Fellow former FBI agent Jim Fitzgerald went further: 'There are protocols within all these departments about how long you can keep an impounded vehicle. Because it just gets in the way. That is odd. It must have some sort of evidentiary value to someone for some reason that it hasn't been released. It does raise some interesting red flags.'

Fitzgerald then addressed the question of what an innocent person might reasonably do. 'If I was completely innocent, I'd hire a lawyer by now and say, 'I want my car back,' ' he said. He also wondered what the family dynamics are like and speculated whether Savannah Guthrie could harbour her own suspicions about Annie amid the public scrutiny.

Neither O'Connell nor Fitzgerald made direct accusations. Their comments were analytical, rooted in investigative procedure, but given the circumstances, they have amplified questions that law enforcement has so far declined to answer.

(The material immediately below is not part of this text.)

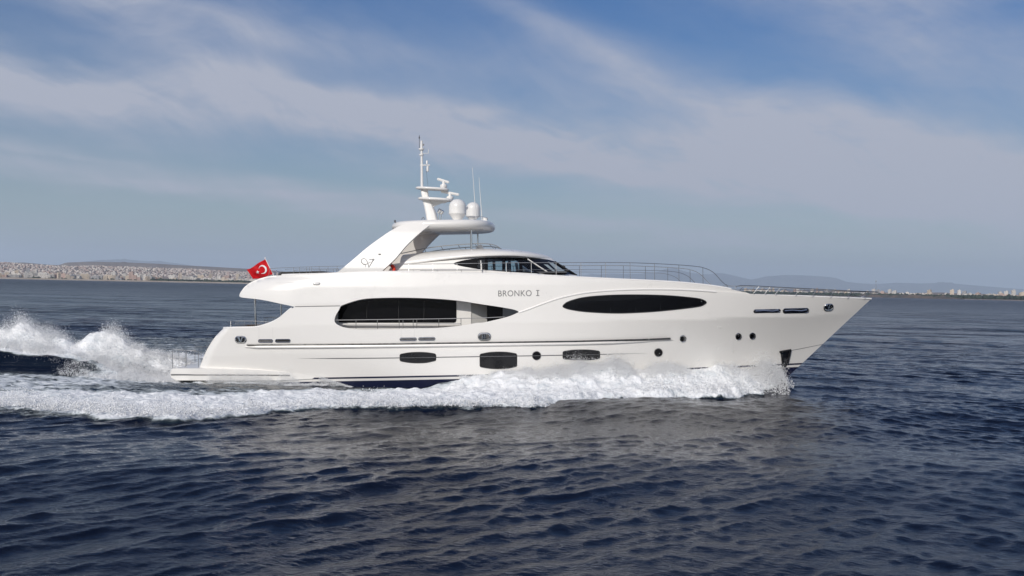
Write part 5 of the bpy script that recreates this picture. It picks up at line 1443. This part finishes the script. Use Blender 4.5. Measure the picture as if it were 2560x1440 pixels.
# the rest of the left town climbs the hill in countless small blocks
hv = []; hf = []; n = 4200
for i in range(n):
    u = -60 + 1000 * br.random(); k = 900 + 1500 * br.random() ** .8; s = np.interp(u, SHORE_U, SHORE_D); d = s + k
    p = polar(u, d); z = float(land_h(u, d)); w_, dp, hh = 6 + 9 * br.random(), 6 + 7 * br.random(), 3 + 6 * br.random()
    a = br.random() * 3.1; c, s_ = math.cos(a), math.sin(a)
    for (ex, ey, ez) in ((-1, -1, 0), (1, -1, 0), (1, 1, 0), (-1, 1, 0), (-1, -1, 1), (1, -1, 1), (1, 1, 1), (-1, 1, 1)):
        qx, qy = ex * w_ / 2, ey * dp / 2; hv.append((p[0] + qx * c - qy * s_, p[1] + qx * s_ + qy * c, z - 1 + ez * hh))
    b8 = 8 * i; hf += [(b8, b8 + 1, b8 + 5, b8 + 4), (b8 + 1, b8 + 2, b8 + 6, b8 + 5), (b8 + 2, b8 + 3, b8 + 7, b8 + 6), (b8 + 3, b8, b8 + 4, b8 + 7), (b8 + 4, b8 + 5, b8 + 6, b8 + 7)]
def town_mat():
    mt = bpy.data.materials.new('hill_town'); mt.use_nodes = True
    t = NT(mt.node_tree); b = t.n['Principled BSDF']
    g = t.node('ShaderNodeNewGeometry')
    cr = t.node('ShaderNodeValToRGB'); e = cr.color_ramp.elements
    cr.color_ramp.interpolation = 'CONSTANT'
    e[0].color = (0.50, 0.44, 0.40, 1); e[1].position = 0.3; e[1].color = (0.42, 0.33, 0.30, 1)
    for pos_, c in ((0.5, (0.56, 0.51, 0.47, 1)), (0.72, (0.40, 0.345, 0.32, 1)), (0.92, (0.60, 0.57, 0.51, 1))):
        x = e.new(pos_); x.color = c
    t.l.new(g.outputs['Random Per Island'], cr.inputs[0]); t.l.new(cr.outputs[0], b.inputs['Base Color']); b.inputs['Roughness'].default_value = .8
    return mt
me = fast_mesh('hill_town', np.array(hv), np.array(hf), smooth=False)
tag(link('hill_town', me, town_mat()), 'dense pale hillside town behind the waterfront blocks', 'town', kind='stuff')

# ================================================================== HAZE over the sea
mb = MB(); mb.box((0, 10000, 649), (104000, 84000, 1302))
hz_me = mesh('haze', mb.v, mb.f); bm = bmesh.new(); bm.from_mesh(hz_me); bmesh.ops.recalc_face_normals(bm, faces=bm.faces); bm.to_mesh(hz_me); bm.free()
mh = bpy.data.materials.new('haze_air'); mh.use_nodes = True
t = NT(mh.node_tree); t.n.clear()
o = t.node('ShaderNodeOutputMaterial'); pv = t.node('ShaderNodeVolumePrincipled')
pv.inputs['Color'].default_value = (0.82, 0.90, 0.98, 1); pv.inputs['Density'].default_value = 4.4e-5; pv.inputs['Anisotropy'].default_value = 0.2
t.l.new(pv.outputs[0], o.inputs['Volume'])

tag(link('haze', hz_me, mh), 'thin pale haze over the sea towards the far coast', 'haze', kind='stuff')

Whatever questions remain about the vehicle, the Pima County Sheriff's Department was explicit and on record about the family's status as suspects. On 16 February, Sheriff Nanos told 13 News directly: 'Not one single person in the family is a suspect. Effective today, you guys need to knock it off. Quit. People are hurting, they are victims. I am saying they are clear. We have cleared them.'

He added that the family had been '100% cooperative' and that members were ruled out 'in the first few days.' 'We talked to them, we took their phones, we took their computers. We processed their vehicles, we processed their homes,' he said.

As of 3 March 2026, Pima County Sheriff Chris Nanos told NBC News: 'I think the investigators are definitely closer. I've said this from the beginning: I have full faith, full confidence, they're going to solve this.' He added: 'I personally believe Nancy Guthrie is alive.'

Nancy Guthrie's whereabouts remain unknown, and until she is found, every seized vehicle, every undisclosed lead, and every careful non-answer from law enforcement will continue to speak volumes.